With the Bridgetown Initiative, on behalf of all developing states, the Barbados Government has proposed reforms to the international financial architecture. It includes proposals targeting G20 Creditor countries, UN member states, Multilateral Development Banks, and the multilateral UN system. The six main proposals are:




  1. Provide immediate liquidity support;

  2. Restore debt sustainability;

  3. Mobilise private sector investment;

  4. Increase official public sector development lending for SDGs;

  5. Ensure that the multilateral trading system supports green and just transformation;

  6. Reform the governance and operations of International Financial Institutions (IFIs).



Significantly, the Bridgetown Initiative recommends restoring debt sustainability by having public, multilateral and private creditors “adopt zero-cost, net-present-value neutral natural disaster clauses in all lending instruments to make them more shock absorbing.” (GOB 2023) The proposals also include an integrated development and resilience strategy towards achieving the SDGs.

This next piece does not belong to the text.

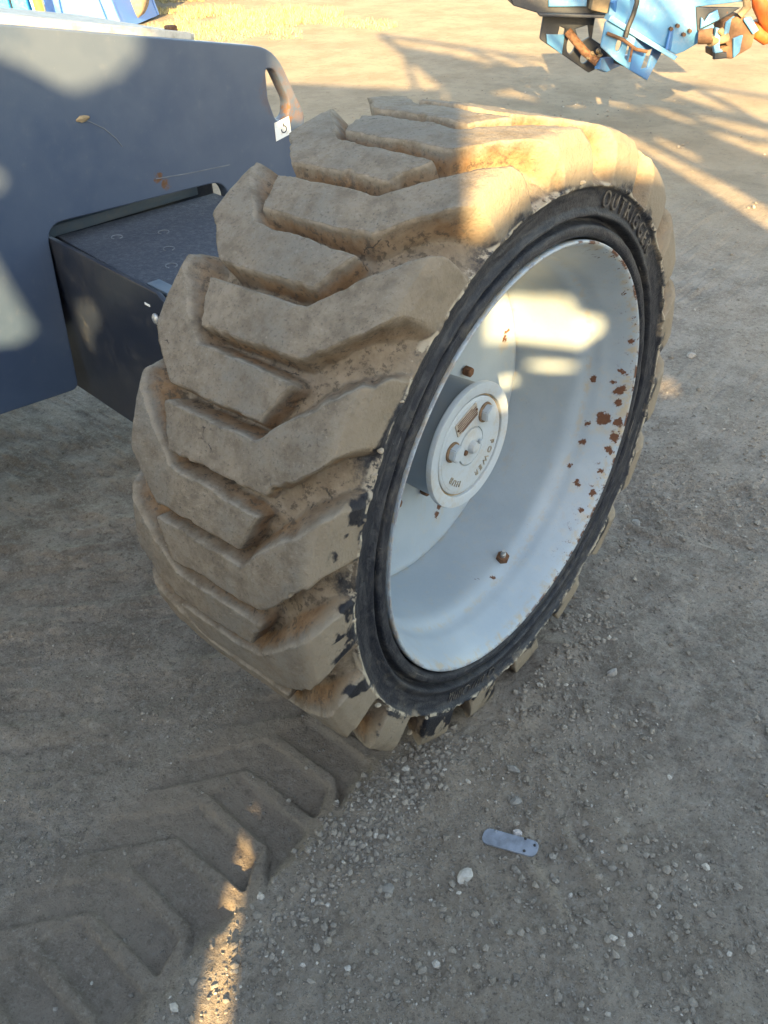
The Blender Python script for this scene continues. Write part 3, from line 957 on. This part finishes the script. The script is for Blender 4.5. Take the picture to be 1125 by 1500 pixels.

These reforms complement the mandate of CEDAW since the Bridgetown Initiative also outlines strategies that would benefit all UN Members, particularly Small Island Developing States, towards mitigating climate vulnerabilities and enhancing women’s human rights. 

The reforms would contribute to empowering women and girls in the context of climate vulnerabilities. Reformed and reimagined operations and governance of international Financial Institutions could deepen dimensions within SIDS to respond to climate crises, and strengthen State Parties’ capacities to:




  • Advance the Sustainable Development Goals, particularly since Goals 5, 10 and 13 intersect with all others;

  • Unleash resources to support expanding political, economic and social participation of women;

  • Improve access to basic, specialised and advanced education;

  • Expand access to health care.



The proposed reforms offer SIDS additional mechanisms to relieve the debilitating effects of climate disasters. These proposals can create financial relief for State Parties to deploy funding to areas where climate crises disproportionately affect women. Such funding would otherwise have had to address debt financing and disaster relief. 

The Bridgetown Initiative supports CEDAW’s General Recommendation No. 37 and its gender specific actions to protect women’s human rights, expand their decision making, reduce the impact of disaster related risks, and thus enhance the quality of women’s lives.  Combined, these strategies strive to realise the interlocking Sustainable Development Goals, especially achieving gender equality and empowering women and girls and would enhance the visibility, voice and inclusion of women’s priorities as we seek to address the climate crisis.